AcademyGauss's Law
Academy
Symmetry Applications of Gauss's Law
Level 1 - Physics topic page in Gauss's Law.
Principle
Gauss's law solves fields directly only when symmetry makes the flux integral simple.
Notation
\(\vec E\)
electric field
\(\mathrm{N\,C^{-1}}\)
\(r,R\)
field radius and source radius
\(\mathrm{m}\)
\(q_{\mathrm{enc}}\)
charge enclosed by the Gaussian surface
\(\mathrm{C}\)
\(\lambda\)
linear charge density
\(\mathrm{C\,m^{-1}}\)
\(\sigma\)
surface charge density
\(\mathrm{C\,m^{-2}}\)
\(\epsilon_0\)
permittivity of free space
\(\mathrm{C^{2}\,N^{-1}\,m^{-2}}\)
Method
Derivation 1: Spherical symmetry
For a spherically symmetric charge distribution, the field is radial and has one magnitude at a fixed radius.
Gaussian sphere
\[A=4\pi r^2\]
Flux
\[\oint\vec E\cdot d\vec A=E(4\pi r^2)\]
Gauss's law
\[E(4\pi r^2)=\frac{q_{\mathrm{enc}}}{\epsilon_0}\]
Spherical field
\[E=\frac{q_{\mathrm{enc}}}{4\pi\epsilon_0r^2}\]

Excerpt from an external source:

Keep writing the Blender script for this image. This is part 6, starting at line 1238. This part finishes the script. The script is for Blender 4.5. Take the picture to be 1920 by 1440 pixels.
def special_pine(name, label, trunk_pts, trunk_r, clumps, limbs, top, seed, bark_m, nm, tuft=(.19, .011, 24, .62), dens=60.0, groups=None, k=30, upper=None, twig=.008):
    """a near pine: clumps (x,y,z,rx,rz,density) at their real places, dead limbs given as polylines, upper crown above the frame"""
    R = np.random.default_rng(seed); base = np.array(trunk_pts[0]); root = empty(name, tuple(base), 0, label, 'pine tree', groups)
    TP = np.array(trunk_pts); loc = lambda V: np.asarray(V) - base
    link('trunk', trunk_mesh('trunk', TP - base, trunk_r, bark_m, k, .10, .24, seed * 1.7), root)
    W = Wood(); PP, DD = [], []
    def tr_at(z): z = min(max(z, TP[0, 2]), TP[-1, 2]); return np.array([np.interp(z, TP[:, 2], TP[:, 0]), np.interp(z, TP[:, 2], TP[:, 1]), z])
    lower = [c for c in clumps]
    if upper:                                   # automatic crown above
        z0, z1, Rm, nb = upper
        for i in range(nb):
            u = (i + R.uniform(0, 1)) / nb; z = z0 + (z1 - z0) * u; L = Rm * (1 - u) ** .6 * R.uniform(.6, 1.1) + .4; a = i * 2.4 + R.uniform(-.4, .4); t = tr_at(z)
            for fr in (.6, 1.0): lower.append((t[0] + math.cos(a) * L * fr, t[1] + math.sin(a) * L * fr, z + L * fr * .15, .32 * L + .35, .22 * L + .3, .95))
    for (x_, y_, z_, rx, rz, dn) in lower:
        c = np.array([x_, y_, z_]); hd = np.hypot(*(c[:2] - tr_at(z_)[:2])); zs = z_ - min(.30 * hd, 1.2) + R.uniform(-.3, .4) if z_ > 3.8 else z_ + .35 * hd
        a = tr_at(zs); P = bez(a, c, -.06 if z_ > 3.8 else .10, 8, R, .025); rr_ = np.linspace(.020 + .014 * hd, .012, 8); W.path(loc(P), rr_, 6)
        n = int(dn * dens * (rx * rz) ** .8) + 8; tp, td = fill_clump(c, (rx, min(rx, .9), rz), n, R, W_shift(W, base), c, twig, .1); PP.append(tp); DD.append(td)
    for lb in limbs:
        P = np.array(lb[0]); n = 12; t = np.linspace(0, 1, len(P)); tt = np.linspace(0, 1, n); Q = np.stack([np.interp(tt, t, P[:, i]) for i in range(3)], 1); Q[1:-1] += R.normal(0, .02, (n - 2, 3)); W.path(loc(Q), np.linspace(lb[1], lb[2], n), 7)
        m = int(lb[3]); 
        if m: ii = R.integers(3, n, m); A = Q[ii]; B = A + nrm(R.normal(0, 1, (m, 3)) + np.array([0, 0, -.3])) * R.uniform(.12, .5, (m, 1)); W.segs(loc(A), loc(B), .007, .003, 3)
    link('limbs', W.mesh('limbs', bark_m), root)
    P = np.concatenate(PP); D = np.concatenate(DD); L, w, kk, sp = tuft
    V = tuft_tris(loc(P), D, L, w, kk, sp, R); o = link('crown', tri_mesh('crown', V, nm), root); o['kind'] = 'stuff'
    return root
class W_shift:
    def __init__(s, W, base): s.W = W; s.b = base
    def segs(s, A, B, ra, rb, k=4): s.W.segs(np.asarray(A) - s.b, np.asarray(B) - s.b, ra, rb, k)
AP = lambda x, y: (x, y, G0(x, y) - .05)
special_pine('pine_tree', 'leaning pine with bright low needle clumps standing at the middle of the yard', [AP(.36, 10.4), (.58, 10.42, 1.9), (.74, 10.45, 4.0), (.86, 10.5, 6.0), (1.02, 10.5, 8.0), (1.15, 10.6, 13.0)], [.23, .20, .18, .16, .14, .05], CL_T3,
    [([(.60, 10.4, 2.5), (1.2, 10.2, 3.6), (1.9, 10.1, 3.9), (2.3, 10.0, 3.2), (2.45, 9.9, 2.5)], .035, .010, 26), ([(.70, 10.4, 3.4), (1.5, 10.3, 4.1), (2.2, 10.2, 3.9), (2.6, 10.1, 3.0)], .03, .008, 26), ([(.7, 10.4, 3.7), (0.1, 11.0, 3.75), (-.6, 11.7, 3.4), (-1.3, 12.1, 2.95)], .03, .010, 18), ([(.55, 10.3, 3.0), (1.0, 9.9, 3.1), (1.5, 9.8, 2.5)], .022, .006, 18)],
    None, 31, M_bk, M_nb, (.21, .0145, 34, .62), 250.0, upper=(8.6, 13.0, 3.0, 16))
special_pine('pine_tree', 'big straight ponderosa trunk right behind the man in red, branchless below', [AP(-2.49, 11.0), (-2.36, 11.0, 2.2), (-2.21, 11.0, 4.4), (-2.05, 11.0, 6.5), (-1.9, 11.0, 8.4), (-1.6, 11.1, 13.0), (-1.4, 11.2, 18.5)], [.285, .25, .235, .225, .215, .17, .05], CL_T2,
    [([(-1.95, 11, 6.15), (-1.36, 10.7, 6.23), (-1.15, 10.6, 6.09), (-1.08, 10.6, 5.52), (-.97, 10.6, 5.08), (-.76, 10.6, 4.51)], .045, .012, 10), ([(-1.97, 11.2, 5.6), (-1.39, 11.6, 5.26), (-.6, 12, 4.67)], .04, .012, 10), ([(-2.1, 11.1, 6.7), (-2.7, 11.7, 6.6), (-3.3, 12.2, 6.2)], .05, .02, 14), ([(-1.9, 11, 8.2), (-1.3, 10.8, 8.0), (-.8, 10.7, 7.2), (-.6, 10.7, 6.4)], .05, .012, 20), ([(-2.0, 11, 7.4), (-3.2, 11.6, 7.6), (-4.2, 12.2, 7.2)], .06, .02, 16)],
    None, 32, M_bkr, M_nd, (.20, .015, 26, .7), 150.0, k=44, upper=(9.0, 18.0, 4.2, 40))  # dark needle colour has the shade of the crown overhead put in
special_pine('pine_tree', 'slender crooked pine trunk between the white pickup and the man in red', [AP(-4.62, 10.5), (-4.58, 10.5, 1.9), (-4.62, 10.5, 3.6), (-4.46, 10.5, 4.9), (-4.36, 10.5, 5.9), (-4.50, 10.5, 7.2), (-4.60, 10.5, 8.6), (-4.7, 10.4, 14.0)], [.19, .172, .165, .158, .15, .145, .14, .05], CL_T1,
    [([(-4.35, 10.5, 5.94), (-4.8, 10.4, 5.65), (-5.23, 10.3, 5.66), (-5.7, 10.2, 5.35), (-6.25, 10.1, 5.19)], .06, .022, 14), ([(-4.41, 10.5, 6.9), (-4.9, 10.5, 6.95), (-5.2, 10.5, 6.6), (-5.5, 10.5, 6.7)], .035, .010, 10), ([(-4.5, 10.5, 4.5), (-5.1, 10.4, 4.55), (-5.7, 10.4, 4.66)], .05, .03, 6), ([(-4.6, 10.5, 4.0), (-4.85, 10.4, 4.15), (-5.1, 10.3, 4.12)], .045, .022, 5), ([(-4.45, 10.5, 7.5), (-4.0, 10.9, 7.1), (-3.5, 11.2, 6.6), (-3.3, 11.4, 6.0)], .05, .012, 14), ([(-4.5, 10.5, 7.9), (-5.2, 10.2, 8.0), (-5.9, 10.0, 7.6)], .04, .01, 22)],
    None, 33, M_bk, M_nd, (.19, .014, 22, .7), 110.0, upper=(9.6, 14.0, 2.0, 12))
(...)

Derivation 2: Cylindrical symmetry
For a long uniform line charge, choose a coaxial cylinder. The curved side contributes; the end caps do not.
Curved area
\[A_{\mathrm{side}}=2\pi r\ell\]
Enclosed charge
\[q_{\mathrm{enc}}=\lambda\ell\]
Gauss's law
\[E(2\pi r\ell)=\frac{\lambda\ell}{\epsilon_0}\]
Line-charge field
\[E=\frac{\lambda}{2\pi\epsilon_0r}\]
Derivation 3: Planar symmetry
For an infinite charged sheet, use a pillbox that crosses the sheet. Equal flux leaves through both caps.
Pillbox caps
\[\Phi_E=EA+EA=2EA\]
Enclosed charge
\[q_{\mathrm{enc}}=\sigma A\]
Gauss's law
\[2EA=\frac{\sigma A}{\epsilon_0}\]
Sheet field
\[E=\frac{\sigma}{2\epsilon_0}\]
Rules
Use these only when the stated symmetry assumptions apply.
Spherical symmetry
\[E=\frac{q_{\mathrm{enc}}}{4\pi\epsilon_0r^2}\]
Outside sphere
\[E=\frac{1}{4\pi\epsilon_0}\frac{Q}{r^2}\quad(r\ge R)\]
Uniform solid sphere
\[E=\frac{1}{4\pi\epsilon_0}\frac{Qr}{R^3}\quad(r<R)\]
Line charge
\[E=\frac{\lambda}{2\pi\epsilon_0r}\]
Infinite sheet
\[E=\frac{\sigma}{2\epsilon_0}\]
Examples
Question
Find the field
\[0.40\,\mathrm{m}\]
from a long line with \[\lambda=5.0\,\mathrm{nC\,m^{-1}}\]
Answer
Use a coaxial cylinder.
\[E=\frac{\lambda}{2\pi\epsilon_0r}=\frac{5.0\times10^{-9}}{2\pi(8.85\times10^{-12})(0.40)}=2.25\times10^2\,\mathrm{N\,C^{-1}}\]
Checks
- First identify symmetry; then choose the Gaussian surface.
- Pull \(E\) out of the integral only where it is constant.
- End caps of a line-charge cylinder have zero flux because the field is radial.
- Infinite-sheet field does not decrease with distance in the ideal model.